[Bug target/77330] __float128 segfaults on 32-bit x86 due to 8-byte malloc alignment

joseph at codesourcery dot com gcc-bugzilla@gcc.gnu.org
Wed Aug 24 21:24:00 GMT 2016


https://gcc.gnu.org/bugzilla/show_bug.cgi?id=77330

--- Comment #13 from joseph at codesourcery dot com <joseph at codesourcery dot com> ---
On Wed, 24 Aug 2016, bernd.edlinger at hotmail dot de wrote:

> It is only necessary if __float128 is declared a base type.
> But __m512 is no base type, right?

It's clear that __m512 should not be considered a basic type - such types 
are a large part of the point of having aligned_alloc and other such 
aligned allocation interfaces.

__float128 is now (GCC 7) an alias for _Float128, which is defined by TS 
18661-3 to be a basic type (and _Decimal128 met the relevant requirements 
long before that).

> Then MALLOC_ABI_ALIGNMENT should be changed to 128 at least for the i386.

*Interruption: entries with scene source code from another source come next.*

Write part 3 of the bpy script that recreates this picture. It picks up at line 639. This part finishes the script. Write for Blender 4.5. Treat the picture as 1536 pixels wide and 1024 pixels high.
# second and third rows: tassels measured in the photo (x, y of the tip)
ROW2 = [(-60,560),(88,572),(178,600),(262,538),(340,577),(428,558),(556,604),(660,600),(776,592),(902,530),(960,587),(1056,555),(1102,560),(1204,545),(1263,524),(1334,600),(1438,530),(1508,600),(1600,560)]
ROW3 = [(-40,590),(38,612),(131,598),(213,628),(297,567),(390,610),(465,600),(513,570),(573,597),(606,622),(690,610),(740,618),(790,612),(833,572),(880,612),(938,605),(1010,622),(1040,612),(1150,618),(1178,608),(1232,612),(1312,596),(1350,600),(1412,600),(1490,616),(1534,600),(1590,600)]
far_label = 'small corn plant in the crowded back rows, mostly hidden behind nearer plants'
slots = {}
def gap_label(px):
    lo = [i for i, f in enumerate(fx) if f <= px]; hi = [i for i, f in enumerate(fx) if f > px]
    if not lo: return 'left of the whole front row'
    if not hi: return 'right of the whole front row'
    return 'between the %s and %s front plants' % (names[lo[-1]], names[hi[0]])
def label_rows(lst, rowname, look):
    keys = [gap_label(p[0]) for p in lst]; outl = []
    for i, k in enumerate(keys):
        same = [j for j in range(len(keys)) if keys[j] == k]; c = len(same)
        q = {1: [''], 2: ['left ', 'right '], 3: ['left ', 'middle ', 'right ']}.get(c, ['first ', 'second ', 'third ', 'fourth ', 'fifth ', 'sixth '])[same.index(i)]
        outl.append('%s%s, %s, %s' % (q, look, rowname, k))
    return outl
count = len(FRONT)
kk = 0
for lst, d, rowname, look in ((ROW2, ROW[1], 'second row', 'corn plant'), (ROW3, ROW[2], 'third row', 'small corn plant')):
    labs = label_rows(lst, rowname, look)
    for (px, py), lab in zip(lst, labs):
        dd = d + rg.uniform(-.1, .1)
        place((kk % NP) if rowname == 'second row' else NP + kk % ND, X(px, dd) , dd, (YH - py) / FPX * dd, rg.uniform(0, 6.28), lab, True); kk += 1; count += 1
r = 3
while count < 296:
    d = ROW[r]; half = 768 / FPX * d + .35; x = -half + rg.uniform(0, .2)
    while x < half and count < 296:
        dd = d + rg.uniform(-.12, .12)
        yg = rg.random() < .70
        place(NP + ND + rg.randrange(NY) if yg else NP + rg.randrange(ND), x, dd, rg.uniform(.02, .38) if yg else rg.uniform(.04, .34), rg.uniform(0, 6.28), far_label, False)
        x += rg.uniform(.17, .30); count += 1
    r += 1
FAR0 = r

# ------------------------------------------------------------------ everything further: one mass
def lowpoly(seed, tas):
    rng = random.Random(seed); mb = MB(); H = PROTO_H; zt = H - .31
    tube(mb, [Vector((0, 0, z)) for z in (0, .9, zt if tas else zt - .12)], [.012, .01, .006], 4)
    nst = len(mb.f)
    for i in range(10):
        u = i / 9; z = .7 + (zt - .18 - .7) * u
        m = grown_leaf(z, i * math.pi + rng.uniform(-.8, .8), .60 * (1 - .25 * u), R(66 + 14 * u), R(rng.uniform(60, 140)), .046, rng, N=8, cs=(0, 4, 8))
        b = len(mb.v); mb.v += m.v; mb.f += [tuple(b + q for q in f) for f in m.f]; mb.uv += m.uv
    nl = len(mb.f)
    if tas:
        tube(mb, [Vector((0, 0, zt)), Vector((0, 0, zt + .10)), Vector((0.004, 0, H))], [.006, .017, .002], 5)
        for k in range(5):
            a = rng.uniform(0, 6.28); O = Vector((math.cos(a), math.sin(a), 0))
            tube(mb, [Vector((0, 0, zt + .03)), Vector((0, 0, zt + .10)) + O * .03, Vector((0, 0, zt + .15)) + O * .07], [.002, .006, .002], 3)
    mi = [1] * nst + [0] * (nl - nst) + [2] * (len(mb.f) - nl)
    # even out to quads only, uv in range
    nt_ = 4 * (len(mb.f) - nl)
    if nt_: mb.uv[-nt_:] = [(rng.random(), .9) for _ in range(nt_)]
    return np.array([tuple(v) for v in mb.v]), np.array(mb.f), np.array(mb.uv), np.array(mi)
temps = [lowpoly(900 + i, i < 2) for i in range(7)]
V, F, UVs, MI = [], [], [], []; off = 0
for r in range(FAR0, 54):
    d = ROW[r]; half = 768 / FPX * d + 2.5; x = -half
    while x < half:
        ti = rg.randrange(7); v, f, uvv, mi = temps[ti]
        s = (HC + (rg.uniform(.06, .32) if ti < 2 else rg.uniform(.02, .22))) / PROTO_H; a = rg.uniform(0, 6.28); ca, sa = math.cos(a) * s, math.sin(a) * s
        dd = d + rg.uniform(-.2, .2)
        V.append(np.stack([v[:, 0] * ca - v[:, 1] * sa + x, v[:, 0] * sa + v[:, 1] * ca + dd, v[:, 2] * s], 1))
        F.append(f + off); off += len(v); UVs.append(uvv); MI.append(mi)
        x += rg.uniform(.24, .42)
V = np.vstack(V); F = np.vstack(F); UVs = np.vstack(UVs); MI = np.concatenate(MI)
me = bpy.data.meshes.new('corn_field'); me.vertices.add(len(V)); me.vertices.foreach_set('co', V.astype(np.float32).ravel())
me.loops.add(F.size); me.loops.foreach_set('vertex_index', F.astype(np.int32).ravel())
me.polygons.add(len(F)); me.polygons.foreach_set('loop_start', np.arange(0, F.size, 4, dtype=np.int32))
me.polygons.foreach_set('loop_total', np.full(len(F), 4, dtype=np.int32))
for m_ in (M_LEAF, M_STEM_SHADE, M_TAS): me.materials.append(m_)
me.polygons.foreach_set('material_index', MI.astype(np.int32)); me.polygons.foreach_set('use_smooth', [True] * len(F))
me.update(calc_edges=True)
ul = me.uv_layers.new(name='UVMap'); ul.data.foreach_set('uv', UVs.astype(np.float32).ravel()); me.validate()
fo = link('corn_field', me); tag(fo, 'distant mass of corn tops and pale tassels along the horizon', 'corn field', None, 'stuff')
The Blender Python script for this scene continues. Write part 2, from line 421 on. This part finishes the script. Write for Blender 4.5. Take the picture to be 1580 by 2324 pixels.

I think that would risk breaking applications that do not use any 
16-byte-aligned types, without obvious benefits (only those programs that 
do use those types are affected by the present issue with malloc providing 
insufficient alignment).

MALLOC_ABI_ALIGNMENT is indeed unnecessarily conservative.  For glibc 
targets it could reflect the actual glibc logic, depending on the glibc 
version determined at GCC configure time - except that this might break 
things for applications that replace malloc with a version that yields 
lower alignment (possibly only for small allocations - if there is a 
16-byte-aligned basic type, ISO C requires malloc (1) to return a 
16-byte-aligned address, but some replacements may be for contexts where 
that is unnecessary), knowing the higher alignment is irrelevant to their 
application, so there would need to be some way to address that breakage.